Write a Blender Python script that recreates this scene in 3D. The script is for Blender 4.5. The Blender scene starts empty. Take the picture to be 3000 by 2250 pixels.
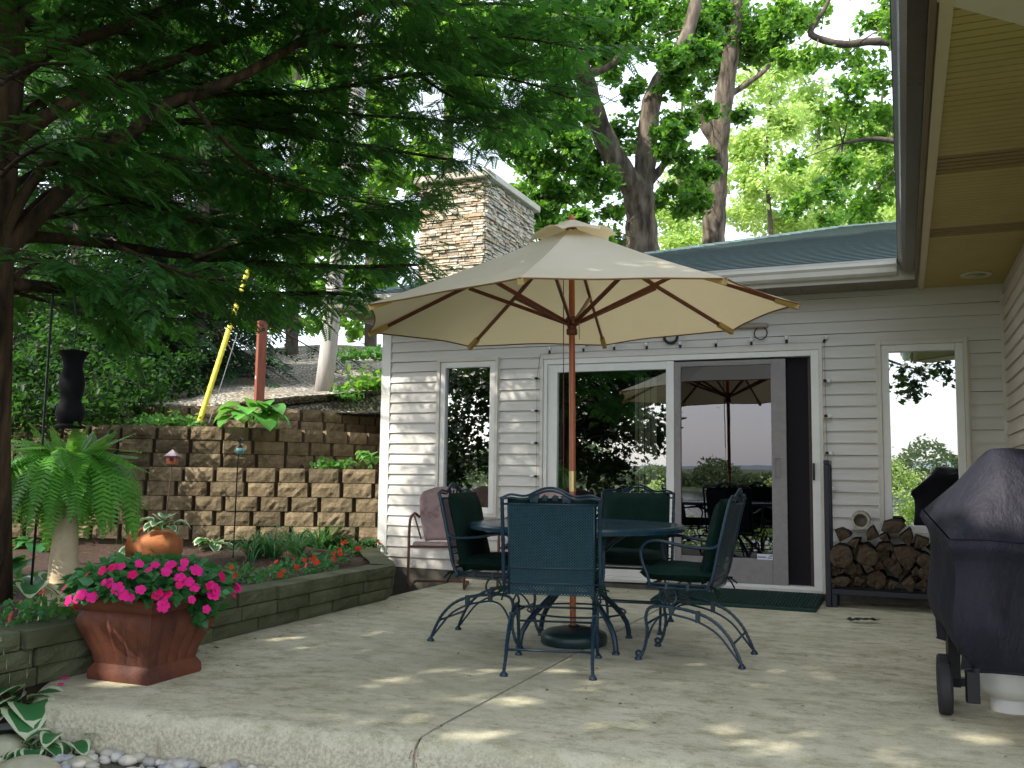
import bpy, bmesh, math, random
import numpy as np
from mathutils import Vector, Matrix
PI = math.pi
SKY, HAZE, SUN = .15, 1.5, 7.5
rnd = random.Random(11)
nr = np.random.default_rng(11)
sc = bpy.context.scene
col = sc.collection

# ---------------------------------------------------------------- camera geometry (metres; x along the house wall, y into it, z up)
CAMP = np.array([0.0, 0.0, 1.03])
FWD = np.array([-0.38275, 0.91898, 0.09414]); RGT = np.array([0.92355, 0.38332, 0.01279]); UPV = np.cross(RGT, FWD)
FWD /= np.linalg.norm(FWD); RGT -= FWD * (RGT @ FWD); RGT /= np.linalg.norm(RGT); UPV = np.cross(RGT, FWD)
FOC = 2752.3
def at(px, py, d):
    """the place seen at (px, py) of the 3000 px wide photograph, d metres in front of the viewer"""
    return Vector(CAMP + d * (FWD + RGT * (px - 1500) / FOC - UPV * (py - 1125) / FOC))
def atd(px, py, d): return at(px * 1.3562, py * 1.3562, d)
CA, SA = math.cos(math.radians(22.611)), math.sin(math.radians(22.611))
def uv(u, v): return (u * CA - v * SA, u * SA + v * CA)          # axes turned to face the slope on the left

# ---------------------------------------------------------------- the sun and the canopy holes cut to let it through
SUN_EL = math.radians(43); SUN_H = Vector((-.57, -.82, 0)).normalized(); SUN_DIR = Vector((SUN_H.x * math.cos(SUN_EL), SUN_H.y * math.cos(SUN_EL), math.sin(SUN_EL)))
GAPS = []          # (point meant to get sun, half width of the cut hole)
def gap(p, r): GAPS.append((np.array(p), r))
def prune(P, extra=0.0):
    """which of the leaf positions stay: those between the sun and a chosen sun patch are dropped"""
    P = np.asarray([tuple(x) for x in P], float); keep = np.ones(len(P), bool); s = np.array(SUN_DIR)
    for g, r in GAPS:
        d = P - g; t = d @ s; e = np.linalg.norm(d - t[:, None] * s, axis=1); keep &= ~((t > .15) & (e < r + extra))
    return keep
# ---------------------------------------------------------------- mesh helpers
def ident(): return Matrix.Identity(4)
def wm(o):
    m = o.matrix_basis.copy()
    while o.parent: o = o.parent; m = o.matrix_basis @ m
    return m
class MB:
    def __init__(s): s.v = []; s.f = []; s.m = []
    def add(s, V, F, mi=0):
        o = len(s.v); s.v += [tuple(p) for p in V]; s.f += [tuple(i + o for i in f) for f in F]; s.m += [mi] * len(F); return s
    def bx(s, x0, x1, y0, y1, z0, z1, mi=0, M=None):
        V = [(x, y, z) for z in (z0, z1) for y in (y0, y1) for x in (x0, x1)]
        if M is not None: V = [M @ Vector(p) for p in V]
        return s.add(V, [(0, 2, 3, 1), (4, 5, 7, 6), (0, 1, 5, 4), (2, 6, 7, 3), (0, 4, 6, 2), (1, 3, 7, 5)], mi)
    def tube(s, pts, r, n=8, closed=False, mi=0, sq=1.0):
        P = [Vector(p) for p in pts]; k = len(P)
        R = r if isinstance(r, (list, tuple)) else [r] * k
        V = []; prev = None
        for i in range(k):
            if closed: t = P[(i + 1) % k] - P[i - 1]
            else: t = P[min(i + 1, k - 1)] - P[max(i - 1, 0)]
            t = t.normalized() if t.length > 1e-9 else Vector((0, 0, 1))
            if prev is None:
                a = Vector((0, 0, 1)) if abs(t.z) < .9 else Vector((1, 0, 0))
                b = t.cross(a).normalized()
            else:
                b = prev - t * prev.dot(t); b = b.normalized() if b.length > 1e-6 else prev
            prev = b; c = t.cross(b)
            for j in range(n):
                an = 2 * PI * j / n
                V.append(P[i] + (b * math.cos(an) + c * math.sin(an) * sq) * R[i])
        F = []
        for i in range(k if closed else k - 1):
            for j in range(n):
                a = i * n + j; b2 = i * n + (j + 1) % n; i2 = (i + 1) % k
                F.append((a, b2, i2 * n + (j + 1) % n, i2 * n + j))
        if not closed: F += [tuple(range(n))[::-1], tuple((k - 1) * n + j for j in range(n))]
        return s.add(V, F, mi)
    def lathe(s, prof, n=24, c=(0, 0, 0), mi=0):
        V = []; F = []
        for r, z in prof:
            for j in range(n):
                a = 2 * PI * j / n; V.append((c[0] + r * math.cos(a), c[1] + r * math.sin(a), c[2] + z))
        for i in range(len(prof) - 1):
            for j in range(n):
                F.append((i * n + j, i * n + (j + 1) % n, (i + 1) * n + (j + 1) % n, (i + 1) * n + j))
        F += [tuple(range(n))[::-1], tuple((len(prof) - 1) * n + j for j in range(n))]
        return s.add(V, F, mi)
    def sheet(s, rows, mi=0):
        n = len(rows[0]); V = [p for r in rows for p in r]
        F = [(i * n + j, i * n + j + 1, (i + 1) * n + j + 1, (i + 1) * n + j) for i in range(len(rows) - 1) for j in range(n - 1)]
        return s.add(V, F, mi)
    def build(s, name, mat, parent=None, smooth=False, bevel=0, world=True, seg=2, fix=True, solid=0, auto=None):
        me = bpy.data.meshes.new(name)
        V = s.v
        if parent is not None and world:
            inv = wm(parent).inverted(); V = [inv @ Vector(p) for p in V]
        me.from_pydata([tuple(p) for p in V], [], s.f)
        mats = mat if isinstance(mat, (list, tuple)) else [mat]
        for m in mats: me.materials.append(m)
        if len(mats) > 1: me.polygons.foreach_set('material_index', s.m)
        if fix:
            b = bmesh.new(); b.from_mesh(me); bmesh.ops.recalc_face_normals(b, faces=b.faces); b.to_mesh(me); b.free()
        if smooth: me.polygons.foreach_set('use_smooth', [True] * len(me.polygons))
        if auto: me.set_sharp_from_angle(angle=math.radians(auto))
        me.update()
        o = bpy.data.objects.new(name, me); col.objects.link(o)
        if parent is not None: o.parent = parent
        if solid:
            md = o.modifiers.new('solid', 'SOLIDIFY'); md.thickness = solid; md.offset = 0
        if bevel:
            md = o.modifiers.new('bevel', 'BEVEL'); md.width = bevel; md.segments = seg; md.limit_method = 'ANGLE'; md.angle_limit = math.radians(35)
        return o
def npmesh(name, V, F, mat, parent=None, mi=None, smooth=False):
    """big mesh straight from arrays: V (n,3) in world space, F (m,k)"""
    V = np.asarray(V, dtype=np.float64); F = np.asarray(F)
    if parent is not None:
        inv = np.array(wm(parent).inverted()); V = V @ inv[:3, :3].T + inv[:3, 3]
    me = bpy.data.meshes.new(name); m, k = F.shape
    me.vertices.add(len(V)); me.vertices.foreach_set('co', V.astype(np.float32).ravel())
    me.loops.add(m * k); me.loops.foreach_set('vertex_index', F.astype(np.int32).ravel())
    me.polygons.add(m); me.polygons.foreach_set('loop_start', np.arange(0, m * k, k, dtype=np.int32))
    mats = mat if isinstance(mat, (list, tuple)) else [mat]
    for x in mats: me.materials.append(x)
    if mi is not None: me.polygons.foreach_set('material_index', np.asarray(mi, dtype=np.int32))
    if smooth: me.polygons.foreach_set('use_smooth', np.ones(m, dtype=bool))
    me.update(calc_edges=True); me.validate()
    o = bpy.data.objects.new(name, me); col.objects.link(o)
    if parent is not None: o.parent = parent
    return o
def tag(o, label=None, cat=None, group=None, kind=None):
    if label: o['label'] = label
    if cat: o['category'] = cat
    if group: o['group'] = group
    if kind: o['kind'] = kind
    return o
def thing(name, label, cat, loc=(0, 0, 0), rz=0, group=None):
    o = bpy.data.objects.new(name, None); o.empty_display_size = .1; col.objects.link(o)
    o.location = loc; o.rotation_euler = (0, 0, rz)
    return tag(o, label, cat, group)
def dup(root, loc, rz, label=None, group=None, scale=None):
    def cp(o, par):
        c = o.copy(); col.objects.link(c); c.parent = par
        for ch in [x for x in bpy.data.objects if x.parent == o]: cp(ch, c)
        return c
    r = cp(root, None); r.location = loc; r.rotation_euler = (0, 0, rz)
    if scale: r.scale = (scale,) * 3
    return tag(r, label, None, group)
def struct(o): o['kind'] = 'structure'; return o

# ---------------------------------------------------------------- materials
def nt_new(name):
    m = bpy.data.materials.new(name); m.use_nodes = True
    nt = m.node_tree; b = nt.nodes['Principled BSDF']; return m, nt, b
def N(nt, t, **kw):
    n = nt.nodes.new(t)
    for k, v in kw.items():
        if k[0] == '_': setattr(n, k[1:], v)
        else: n.inputs[k.replace('__', ' ')].default_value = v
    return n
def rgba(c): return (c[0], c[1], c[2], 1)
def mixc(nt, fac, a, b, blend='MIX'):
    n = nt.nodes.new('ShaderNodeMix'); n.data_type = 'RGBA'; n.blend_type = blend
    for i, x in ((0, fac), (6, a), (7, b)):
        if isinstance(x, bpy.types.NodeSocket): nt.links.new(x, n.inputs[i])
        else: n.inputs[i].default_value = x if i == 0 else rgba(x)
    return n.outputs[2]
def ramp(nt, sock, lo, hi):
    n = nt.nodes.new('ShaderNodeMapRange'); n.inputs[1].default_value = lo; n.inputs[2].default_value = hi
    nt.links.new(sock, n.inputs[0]); return n.outputs[0]
def noise(nt, vec, scale, detail=5, rough=.6):
    n = N(nt, 'ShaderNodeTexNoise', Scale=scale, Detail=detail, Roughness=rough); nt.links.new(vec, n.inputs['Vector']); return n.outputs['Fac']
def coords(nt, which='Object', sx=1, sy=1, sz=1):
    t = nt.nodes.new('ShaderNodeTexCoord'); o = t.outputs[which]
    if (sx, sy, sz) != (1, 1, 1):
        mp = nt.nodes.new('ShaderNodeMapping'); mp.inputs['Scale'].default_value = (sx, sy, sz); nt.links.new(o, mp.inputs[0]); o = mp.outputs[0]
    return o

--

## SET EXERCISE
Up to and including the line containing "col = sc.collection", repeat every line from the start of the data, but none of the pictures.

## SOLUTION BELOW
Write a Blender Python script that recreates this scene in 3D. The script is for Blender 4.5. The Blender scene starts empty. Take the picture to be 3000 by 2250 pixels.
import bpy, bmesh, math, random
import numpy as np
from mathutils import Vector, Matrix
PI = math.pi
SKY, HAZE, SUN = .15, 1.5, 7.5
rnd = random.Random(11)
nr = np.random.default_rng(11)
sc = bpy.context.scene
col = sc.collection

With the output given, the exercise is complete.